The King, and doing stuff
40 blogs of Lent, day 36
Holy Trinity Huddersfield, 10.30 service, 20 March 2016
I’ll get the sermon out of the way first.
No disrespect to Dick Swindell, the preacher, but sometimes it is the news of what is happening that speaks louder than the preachers words. As I have said before, God speaks to people in different ways through the service, so it could have been not aimed at me.
The very truncated version of the sermon is this:
Jesus entered Jerusalem as a King, but a strange sort of king – riding a donkey rather than the white charger that would be expected.The events of Holy Week, the last meal of Jesus and his disciples, the trial, and then the realisation that it was not the riding into Jerusalem when Jesus became king, but when he was on the cross.
There you have it, the main points reduced by me into a 40 second sermon.
Now that is out of the way (sorry Dick) on to what I got from church today.
This church is doing things.
The Alpha course has finished (or almost finished, my mind wanders). We are thinking of doing it again later in the year. This time it was made up of people who wanted to know more about Christianity who had no connection with the church (we went delivering invitations) and those who wished to deepen their faith.

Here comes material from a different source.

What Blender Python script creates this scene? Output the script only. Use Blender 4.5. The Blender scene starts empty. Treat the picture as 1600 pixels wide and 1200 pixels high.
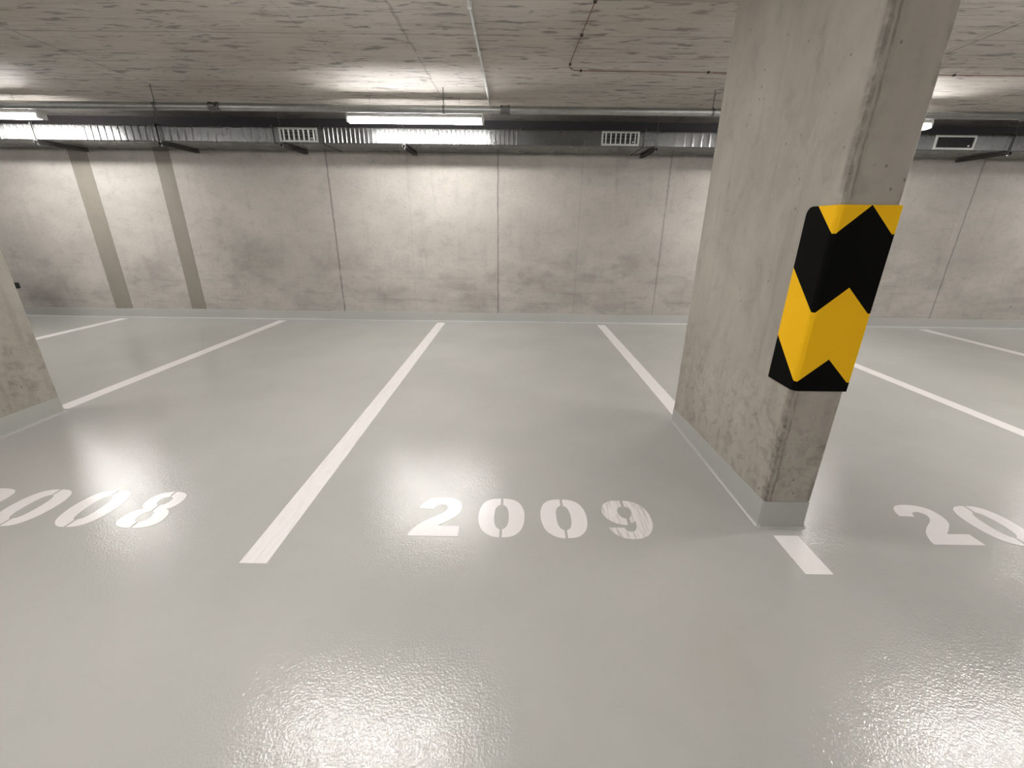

Eleven people were on the course.
Our diocesan Bishop, Nick Bains, Bishop of Leeds, wants all the parishes in the diocese to run an introductory course.
We are delivering leaflets again. Last Sunday people went around delivering leaflets with the service times on personally. People who answered the door were asked to come to church at Easter, and asked if they wanted prayer. At least one asked for specific prayer for a relative. Some others were going out this afternoon, this time to the park opposite the church.
It feels good to be part of a church that does things.